Masters of Early 20th-Century Soviet Photography presents a rare selection of vintage gelatin-silver prints from the latter group, including work by such luminaries as Boris Ignatovich (1899-1976), Aleksandr Rodchenko (1891-1956), Arkady Shaikhet (1898-1959), and Georgy Petrusov (1903-1971). These artists reached the zenith of their careers immediately after the 1917 Russian Revolution, during a historic moment of creative freedom and development. They left an indelible mark on the history of their medium, introducing to photography fresh perspectives and experimental forms that reflected the radical changes transforming the world around them.

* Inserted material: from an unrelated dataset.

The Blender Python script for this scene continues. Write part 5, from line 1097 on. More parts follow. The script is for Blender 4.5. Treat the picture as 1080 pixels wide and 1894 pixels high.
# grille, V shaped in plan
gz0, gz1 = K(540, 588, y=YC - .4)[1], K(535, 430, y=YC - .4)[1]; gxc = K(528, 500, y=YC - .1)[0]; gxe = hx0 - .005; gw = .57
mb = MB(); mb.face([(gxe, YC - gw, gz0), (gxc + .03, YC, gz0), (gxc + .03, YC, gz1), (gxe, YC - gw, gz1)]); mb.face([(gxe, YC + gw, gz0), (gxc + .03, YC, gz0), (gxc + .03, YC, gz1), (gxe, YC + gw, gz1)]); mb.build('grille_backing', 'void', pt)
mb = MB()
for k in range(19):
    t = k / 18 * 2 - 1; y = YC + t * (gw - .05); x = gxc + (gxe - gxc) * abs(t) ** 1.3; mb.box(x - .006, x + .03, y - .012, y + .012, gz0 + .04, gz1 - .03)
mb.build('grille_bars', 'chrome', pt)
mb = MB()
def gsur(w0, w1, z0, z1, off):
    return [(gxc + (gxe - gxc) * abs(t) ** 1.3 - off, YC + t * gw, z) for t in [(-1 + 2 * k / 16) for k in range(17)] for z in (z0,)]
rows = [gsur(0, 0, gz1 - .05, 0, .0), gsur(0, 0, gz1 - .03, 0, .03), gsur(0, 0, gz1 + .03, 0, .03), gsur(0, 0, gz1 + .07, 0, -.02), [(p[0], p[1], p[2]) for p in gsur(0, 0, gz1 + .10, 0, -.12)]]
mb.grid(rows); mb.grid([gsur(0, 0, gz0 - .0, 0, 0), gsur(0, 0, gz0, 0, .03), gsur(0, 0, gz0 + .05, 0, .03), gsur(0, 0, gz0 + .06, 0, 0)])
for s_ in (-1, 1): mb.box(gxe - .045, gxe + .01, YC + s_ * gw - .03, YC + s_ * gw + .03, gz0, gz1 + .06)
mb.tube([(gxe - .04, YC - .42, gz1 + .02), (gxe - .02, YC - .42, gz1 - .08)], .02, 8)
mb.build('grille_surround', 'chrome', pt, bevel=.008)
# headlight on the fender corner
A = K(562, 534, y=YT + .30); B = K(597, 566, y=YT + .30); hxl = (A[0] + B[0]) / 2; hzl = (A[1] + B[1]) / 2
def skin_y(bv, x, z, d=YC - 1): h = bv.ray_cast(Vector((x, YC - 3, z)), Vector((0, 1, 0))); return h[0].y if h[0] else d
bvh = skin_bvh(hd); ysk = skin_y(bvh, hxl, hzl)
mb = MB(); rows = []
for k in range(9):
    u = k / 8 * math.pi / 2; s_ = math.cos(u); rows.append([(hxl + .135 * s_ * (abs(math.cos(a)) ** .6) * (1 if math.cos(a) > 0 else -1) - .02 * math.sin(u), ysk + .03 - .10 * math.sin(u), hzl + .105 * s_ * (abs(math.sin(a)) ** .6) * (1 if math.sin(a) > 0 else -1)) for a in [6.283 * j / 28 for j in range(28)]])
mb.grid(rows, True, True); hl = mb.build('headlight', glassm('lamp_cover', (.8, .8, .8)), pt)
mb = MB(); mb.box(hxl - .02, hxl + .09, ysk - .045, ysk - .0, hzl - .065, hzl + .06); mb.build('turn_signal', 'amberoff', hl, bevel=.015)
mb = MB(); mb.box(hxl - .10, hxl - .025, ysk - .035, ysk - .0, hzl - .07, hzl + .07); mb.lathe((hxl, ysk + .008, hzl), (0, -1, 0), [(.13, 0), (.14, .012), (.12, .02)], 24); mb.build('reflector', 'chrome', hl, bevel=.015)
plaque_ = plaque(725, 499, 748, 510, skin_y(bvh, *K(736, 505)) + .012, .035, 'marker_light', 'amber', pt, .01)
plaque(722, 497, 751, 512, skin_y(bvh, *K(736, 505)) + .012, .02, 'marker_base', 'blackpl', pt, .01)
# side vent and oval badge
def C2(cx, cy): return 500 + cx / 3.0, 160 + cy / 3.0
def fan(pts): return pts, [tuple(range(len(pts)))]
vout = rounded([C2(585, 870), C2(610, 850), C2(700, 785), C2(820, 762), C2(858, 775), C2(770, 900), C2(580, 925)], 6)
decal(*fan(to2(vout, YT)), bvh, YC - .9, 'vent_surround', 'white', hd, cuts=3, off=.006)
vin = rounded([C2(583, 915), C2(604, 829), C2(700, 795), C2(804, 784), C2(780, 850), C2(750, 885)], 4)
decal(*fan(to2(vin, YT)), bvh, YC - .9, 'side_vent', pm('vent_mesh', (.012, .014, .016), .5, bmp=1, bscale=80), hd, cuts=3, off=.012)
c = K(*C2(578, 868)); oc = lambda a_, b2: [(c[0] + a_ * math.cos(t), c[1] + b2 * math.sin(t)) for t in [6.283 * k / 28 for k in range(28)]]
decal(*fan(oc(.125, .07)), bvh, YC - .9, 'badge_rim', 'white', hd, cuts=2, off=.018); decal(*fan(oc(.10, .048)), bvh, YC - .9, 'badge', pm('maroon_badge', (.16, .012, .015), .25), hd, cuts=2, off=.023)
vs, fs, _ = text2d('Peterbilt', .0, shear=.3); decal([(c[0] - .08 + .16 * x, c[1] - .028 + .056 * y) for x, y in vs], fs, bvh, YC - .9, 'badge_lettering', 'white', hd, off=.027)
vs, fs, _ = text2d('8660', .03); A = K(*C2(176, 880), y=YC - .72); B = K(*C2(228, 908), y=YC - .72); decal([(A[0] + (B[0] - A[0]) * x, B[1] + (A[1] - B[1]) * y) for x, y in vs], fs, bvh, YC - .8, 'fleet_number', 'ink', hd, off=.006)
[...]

On view are not only some of the most iconic photographs of the era, but some of the highest-quality printmaking, whereby meticulous attention to light, tone, and texture has transformed each image into a unique and exquisite object of art. These include images both of and by the great artists of the period: a vintage gelatin-silver print of one of Aleksandr Rodchenko’s earliest photographs, Portrait of Vladimir Mayakovsky (1924), captures the enigmatic poet who famously commanded his audience in 1917 to “throw Pushkin, Dostoevsky, Tolstoy, etc., etc., overboard from the Ship of Modernity”; and perhaps the only existing exhibition-size photograph of Sergei Eisenstein shows the filmmaker relaxing on the throne of Tsar Nicholas II during the production of October (1928). As writes scholar Marie Seton, “With the mock gesture of His Majesty waving his hand, [Eisenstein] ordered photographs to be taken of himself in his role of iconoclastic emperor of a new art form.” The photographers Boris Kudoyarov and Dmitry Debabov are caricatured in Georgy Petrusov’s 1934 portraits, which reveal not only a playful sense of humor but a shared spirit of innovation and irreverence.

Other photographs depict the revolution in industry, architecture, and labor that was sweeping the nation, such as Arkady Shaikhet’s Construction of the Globe at the Moscow Telegraph (1928), which El Lissitzky superimposed onto the body of a factory worker in a photocollage created for the International Hygiene Exhibition Soviet Pavilion in Dresden in 1930. Georgy Petrusov’s Lunch in the Field and Harvest (1934) illustrate daily life and labor on the newly developing collective farms. The exhibition also includes two extraordinary vintage gelatin-silver prints by the great master Boris Ignatovich. Youth (1937) celebrates the joy and energy of early adolescence with a close-up, triangular composition perfectly corresponding to the rounded shape of the camera lens; and Motherhood (1938) is especially poignant as it was taken during the time of the Stalinist purges.